(STATED EXERCISE) Output a verbatim copy of the data, cut off after the line that contains "planter stones', 'bottle')".

== DATA PROVIDED ==

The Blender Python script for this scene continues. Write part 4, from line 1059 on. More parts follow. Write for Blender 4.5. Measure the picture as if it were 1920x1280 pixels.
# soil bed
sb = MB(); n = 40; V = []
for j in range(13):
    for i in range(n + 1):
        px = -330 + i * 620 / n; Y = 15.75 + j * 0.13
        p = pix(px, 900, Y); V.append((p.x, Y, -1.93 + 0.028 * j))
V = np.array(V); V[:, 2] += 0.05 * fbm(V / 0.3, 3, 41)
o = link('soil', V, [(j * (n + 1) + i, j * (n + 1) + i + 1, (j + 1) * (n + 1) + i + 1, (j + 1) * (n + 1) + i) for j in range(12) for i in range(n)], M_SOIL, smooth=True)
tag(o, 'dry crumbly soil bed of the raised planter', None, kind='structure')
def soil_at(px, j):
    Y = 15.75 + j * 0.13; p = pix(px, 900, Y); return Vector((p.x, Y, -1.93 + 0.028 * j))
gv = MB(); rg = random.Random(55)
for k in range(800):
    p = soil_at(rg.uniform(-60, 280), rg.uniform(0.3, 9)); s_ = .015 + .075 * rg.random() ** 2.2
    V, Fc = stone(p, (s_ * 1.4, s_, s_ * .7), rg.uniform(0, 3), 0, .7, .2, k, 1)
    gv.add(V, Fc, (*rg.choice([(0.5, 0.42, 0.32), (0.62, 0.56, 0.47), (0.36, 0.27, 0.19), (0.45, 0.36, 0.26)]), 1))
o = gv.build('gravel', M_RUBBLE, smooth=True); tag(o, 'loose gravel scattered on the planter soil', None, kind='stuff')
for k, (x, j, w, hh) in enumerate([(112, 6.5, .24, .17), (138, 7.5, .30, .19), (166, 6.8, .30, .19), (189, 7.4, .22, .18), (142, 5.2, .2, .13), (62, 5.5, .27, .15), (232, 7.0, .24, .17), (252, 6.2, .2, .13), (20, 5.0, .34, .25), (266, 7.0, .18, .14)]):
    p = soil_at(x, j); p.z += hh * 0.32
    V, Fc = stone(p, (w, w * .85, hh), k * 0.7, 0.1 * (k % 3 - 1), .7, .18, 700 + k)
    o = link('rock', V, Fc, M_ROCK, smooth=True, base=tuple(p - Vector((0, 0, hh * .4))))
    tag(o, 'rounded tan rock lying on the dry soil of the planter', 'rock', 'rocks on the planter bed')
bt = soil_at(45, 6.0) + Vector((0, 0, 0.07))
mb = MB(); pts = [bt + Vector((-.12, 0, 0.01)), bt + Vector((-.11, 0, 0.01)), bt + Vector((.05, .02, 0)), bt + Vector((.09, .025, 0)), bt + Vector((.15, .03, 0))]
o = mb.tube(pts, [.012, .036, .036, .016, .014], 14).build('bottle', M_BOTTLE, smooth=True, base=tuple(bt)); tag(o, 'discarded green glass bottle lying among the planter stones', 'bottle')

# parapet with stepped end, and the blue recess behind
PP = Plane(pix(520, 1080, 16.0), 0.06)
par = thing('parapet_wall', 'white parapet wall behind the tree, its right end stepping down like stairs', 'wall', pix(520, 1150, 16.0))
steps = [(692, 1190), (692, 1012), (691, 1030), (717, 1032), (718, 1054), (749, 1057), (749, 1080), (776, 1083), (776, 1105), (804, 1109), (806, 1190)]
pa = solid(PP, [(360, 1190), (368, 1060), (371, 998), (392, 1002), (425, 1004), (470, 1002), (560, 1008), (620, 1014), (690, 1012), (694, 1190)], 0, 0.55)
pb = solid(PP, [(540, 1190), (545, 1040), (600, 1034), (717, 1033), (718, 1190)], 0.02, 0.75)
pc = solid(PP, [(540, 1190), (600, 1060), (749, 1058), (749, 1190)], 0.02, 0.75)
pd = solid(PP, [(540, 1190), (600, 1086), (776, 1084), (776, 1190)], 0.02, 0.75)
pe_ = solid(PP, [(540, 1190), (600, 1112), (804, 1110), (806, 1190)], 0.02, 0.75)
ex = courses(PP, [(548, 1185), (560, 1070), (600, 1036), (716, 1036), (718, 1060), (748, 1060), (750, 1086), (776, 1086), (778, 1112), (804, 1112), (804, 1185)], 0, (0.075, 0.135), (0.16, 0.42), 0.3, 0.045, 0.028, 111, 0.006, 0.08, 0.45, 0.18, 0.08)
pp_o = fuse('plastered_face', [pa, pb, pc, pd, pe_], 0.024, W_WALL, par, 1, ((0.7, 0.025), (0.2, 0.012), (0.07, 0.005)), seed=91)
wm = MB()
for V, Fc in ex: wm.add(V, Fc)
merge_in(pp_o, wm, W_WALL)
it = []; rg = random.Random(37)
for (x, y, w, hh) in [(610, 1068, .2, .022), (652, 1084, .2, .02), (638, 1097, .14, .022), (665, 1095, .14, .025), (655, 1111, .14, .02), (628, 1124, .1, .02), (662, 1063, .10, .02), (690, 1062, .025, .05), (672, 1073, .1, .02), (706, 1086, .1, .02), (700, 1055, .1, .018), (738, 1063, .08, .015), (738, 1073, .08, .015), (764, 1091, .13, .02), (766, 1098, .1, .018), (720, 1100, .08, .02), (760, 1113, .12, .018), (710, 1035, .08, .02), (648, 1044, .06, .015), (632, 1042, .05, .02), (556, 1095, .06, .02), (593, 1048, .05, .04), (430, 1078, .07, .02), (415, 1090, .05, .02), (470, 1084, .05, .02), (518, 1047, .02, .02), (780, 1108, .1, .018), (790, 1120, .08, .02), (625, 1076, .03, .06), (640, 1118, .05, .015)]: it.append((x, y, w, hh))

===

(EXPECTED ANSWER)
The Blender Python script for this scene continues. Write part 4, from line 1059 on. More parts follow. Write for Blender 4.5. Measure the picture as if it were 1920x1280 pixels.
# soil bed
sb = MB(); n = 40; V = []
for j in range(13):
    for i in range(n + 1):
        px = -330 + i * 620 / n; Y = 15.75 + j * 0.13
        p = pix(px, 900, Y); V.append((p.x, Y, -1.93 + 0.028 * j))
V = np.array(V); V[:, 2] += 0.05 * fbm(V / 0.3, 3, 41)
o = link('soil', V, [(j * (n + 1) + i, j * (n + 1) + i + 1, (j + 1) * (n + 1) + i + 1, (j + 1) * (n + 1) + i) for j in range(12) for i in range(n)], M_SOIL, smooth=True)
tag(o, 'dry crumbly soil bed of the raised planter', None, kind='structure')
def soil_at(px, j):
    Y = 15.75 + j * 0.13; p = pix(px, 900, Y); return Vector((p.x, Y, -1.93 + 0.028 * j))
gv = MB(); rg = random.Random(55)
for k in range(800):
    p = soil_at(rg.uniform(-60, 280), rg.uniform(0.3, 9)); s_ = .015 + .075 * rg.random() ** 2.2
    V, Fc = stone(p, (s_ * 1.4, s_, s_ * .7), rg.uniform(0, 3), 0, .7, .2, k, 1)
    gv.add(V, Fc, (*rg.choice([(0.5, 0.42, 0.32), (0.62, 0.56, 0.47), (0.36, 0.27, 0.19), (0.45, 0.36, 0.26)]), 1))
o = gv.build('gravel', M_RUBBLE, smooth=True); tag(o, 'loose gravel scattered on the planter soil', None, kind='stuff')
for k, (x, j, w, hh) in enumerate([(112, 6.5, .24, .17), (138, 7.5, .30, .19), (166, 6.8, .30, .19), (189, 7.4, .22, .18), (142, 5.2, .2, .13), (62, 5.5, .27, .15), (232, 7.0, .24, .17), (252, 6.2, .2, .13), (20, 5.0, .34, .25), (266, 7.0, .18, .14)]):
    p = soil_at(x, j); p.z += hh * 0.32
    V, Fc = stone(p, (w, w * .85, hh), k * 0.7, 0.1 * (k % 3 - 1), .7, .18, 700 + k)
    o = link('rock', V, Fc, M_ROCK, smooth=True, base=tuple(p - Vector((0, 0, hh * .4))))
    tag(o, 'rounded tan rock lying on the dry soil of the planter', 'rock', 'rocks on the planter bed')
bt = soil_at(45, 6.0) + Vector((0, 0, 0.07))
mb = MB(); pts = [bt + Vector((-.12, 0, 0.01)), bt + Vector((-.11, 0, 0.01)), bt + Vector((.05, .02, 0)), bt + Vector((.09, .025, 0)), bt + Vector((.15, .03, 0))]
o = mb.tube(pts, [.012, .036, .036, .016, .014], 14).build('bottle', M_BOTTLE, smooth=True, base=tuple(bt)); tag(o, 'discarded green glass bottle lying among the planter stones', 'bottle')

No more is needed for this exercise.